With all those negatives, why do I say I liked it?

Unlike many recent theatrical remakes and reboots, I have no emotional attachment to The Lone Ranger.  My parents grew up listening to it on the radio, but it was gone from TV before I was born.  I saw it in reruns occasionally, but I was never a big Western fan anyway, so it was just another TV show.  I went into the theater with no expectations other than those created by Johnny Depp in the odd makeup and costume.

I seriously doubt the screenwriters approached The Lone Ranger with any intentions other than to bring the characters of Tonto and the Lone Ranger into the 21st century and create some new adventures for them.  But screenwriters live in the same world we do – it’s inevitable that current affairs and societal trends will make their way into the scripts.

You don’t watch villain Latham Cole for long before you start thinking of Rupert Murdoch or the Koch brothers.  John Reid is the idealistic liberal naïve to the harsh realities of life.   Substitute oil for silver and the misuse of the military by powerful civilians looks a lot like Iraq.

And Tonto?  Fellow Pagans, Tonto is us, dressing funny, talking to animals and chasing spirits while some very evil but still very human men rape the land and pillage the commonwealth.

The idealistic liberal and the damaged pagan manage to do some good in their adventures.  The villains receive justice, the damsel in distress is rescued, and the Lone Ranger and Tonto set themselves up to right more wrongs in the future… though if the early box office results hold up, they won’t be doing it any time soon.

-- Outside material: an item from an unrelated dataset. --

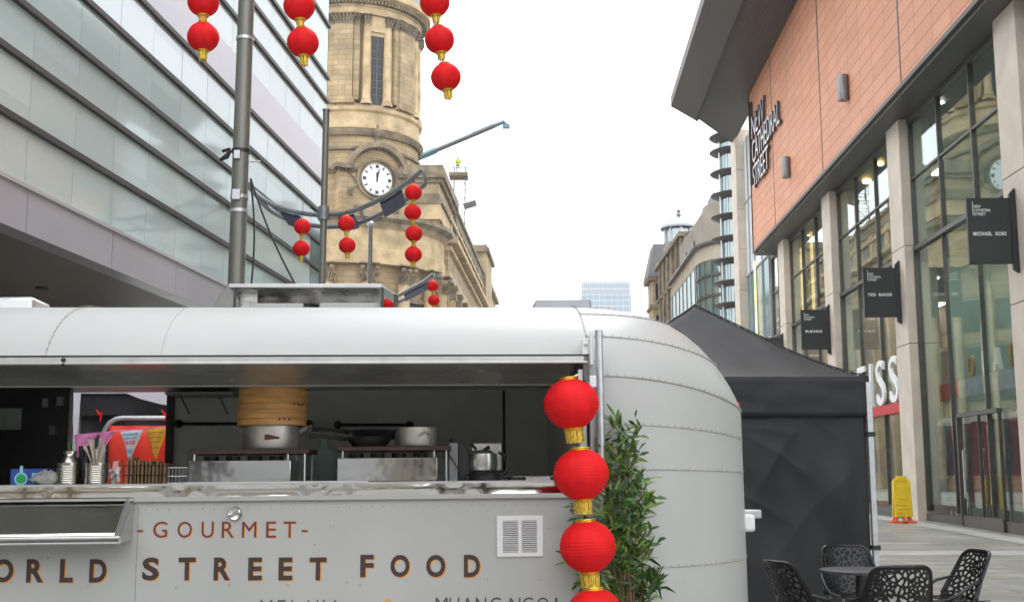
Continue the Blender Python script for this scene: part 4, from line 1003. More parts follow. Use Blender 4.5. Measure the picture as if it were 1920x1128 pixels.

The problem – and the reason why there was no way to end the movie feeling good – is that we know how it turns out.  Whatever good Tonto and the Lone Ranger accomplished ultimately wasn’t enough.  The treaties with the Native tribes were broken.  Real industrialists and financiers built real empires using the sweat and blood of the poor, empires that continue to pull political strings to this day.  The train of “progress” has never been stopped, no matter how many lives have been ruined, no matter that we know “progress” can’t go on forever.

That’s why I liked The Lone Ranger:  it accurately portrays modern America as it really is.

And what of us?  Is righting a few small wrongs all we’re capable of achieving?  Are we ultimately powerless to alter the course of “progress”?  Will we end up as museum exhibits, forever out of place in a changing world?

The Lone Ranger is a Tarot reading with The Devil and The Tower in conjunction.  Bad things are coming.  Big bad things.

Divination reveals what will be, not what must be.  If we don’t like what the oracles tell us, it’s up to us to take action to create a different outcome.  And this is where The Lone Ranger ultimately falls short:  it shows us how we’re headed for trouble, but it doesn’t show us how to make things better.  I suppose that’s too much to expect from a bunch of movie makers who specialize in entertainment spectacles.

Showing the world a better way to live?  That’s our job.